Had cumulative injuries not shortened his career by two or three years, his Hall of Fame induction would be preordained.

It didn’t happen.

What’s left for football fans and historians alike to ponder is what was Allen’s contribution to the game? Did he make a difference, as a player and a humanitarian?

As a vital member of the Seal Team 6 posse that bagged up Brett Favre and brought him back for one last ride, Allen will forever be tattooed on the history of the Minnesota Vikings.

“He’s a very unique individual, very fortunate to have him part of the Minnesota Vikings,” Vikings general manager Rick Spielman said. “He was a great player for us. He will always be a Minnesota Viking. I think he’s one of the best players that ever played here with the Vikings. Excited for his retirement, so we don’t have to play him. He was a great influence and a great player for us with his tenure here.”

But, what about the rest of the NFL universe?

Football is big on its folklore. Legends grow with time. Unlike other sports, they’re not beholden to their past, but they recognize it. Allen was a throwback that legends from the ‘50s, ‘60s and ‘70s could say they would saddle up alongside. He was a throwback player in a modern game.

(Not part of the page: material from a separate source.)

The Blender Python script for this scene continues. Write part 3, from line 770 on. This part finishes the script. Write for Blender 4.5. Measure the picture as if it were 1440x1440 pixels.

The NFL will be lesser for not having Jared Allen in it. In Minnesota, where legends historically get bigger with time, Allen’s shadow is long already. It’s only going to grow longer with recollected memories.

From rolling into Minnesota with a cowboy hat, boots and promise to squeeze Pat Williams into skinny jeans to a player who was paid (and earned) every dollar he agreed to when he put ink to paper on the contract that brought him to the Vikings, Allen’s place in the history of Minnesota football is undeniable.

He was something football wasn’t accustomed to seeing. He cut against the grain. He was brutally honest in his assessment of himself and his team. He didn’t know what a “schism” was. He didn’t want to. What he did know was Los Gatos, Calif. was where he was from, Arizona is where he calls home and Minnesota will always be his home away from home.

Happy trails, cowboy. The legend only grows taller on down the line.